Perderam dinheiro em ambas as casas quando tiveram que as vender para se mudarem por razões profissionais.
Considerando essa experiência, ela nunca imaginou vir a ter três casas, mas tem uma explicação. Naples é a sua residência permanente; a casa em Lebanon, na Pensilvânia, fica perto da sua irmã e mãe idosa. Compraram a casa em Boca Raton, onde trabalha, e pagam menos de hipoteca por mês do que pagariam por uma renda.
Quando disse que esperava ter perdido dinheiro com a sua casa em Lebanon quando estavam prontos para vendê-la – não o considerou um erro. Depois de o seu pai morrer há nove anos ela gostava de ser capaz de voar e ficar perto da sua mãe. É um exemplo de gasto de dinheiro em algo que importa.
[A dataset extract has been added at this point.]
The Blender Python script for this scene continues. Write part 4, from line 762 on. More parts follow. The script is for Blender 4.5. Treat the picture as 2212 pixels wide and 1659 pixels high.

Mas serão mesmo os multimilionários que cozem as suas meias apenas pelintras? Ou esses pequenos hábitos são inerentes à sua acumulação de riqueza e parte da razão porque alcançaram determinado nível de conforto financeiro?
“É interessante pois não se trata de ganância.” Diz Polito. “Vêm da classe média, da classe trabalhadora, e ainda acham que são parte dos 99% pois é assim que se identificam.”
E não parecem considerar a sua riqueza como garantida. Marchi e Weidner fazem um jogo de gratidão todas as noites. Uma noite desta semana Marchi disse que estava grata pelos antibióticos para uma infeção que teve. Weidner sentiu-se grato pela tarte preparada pela sua sogra.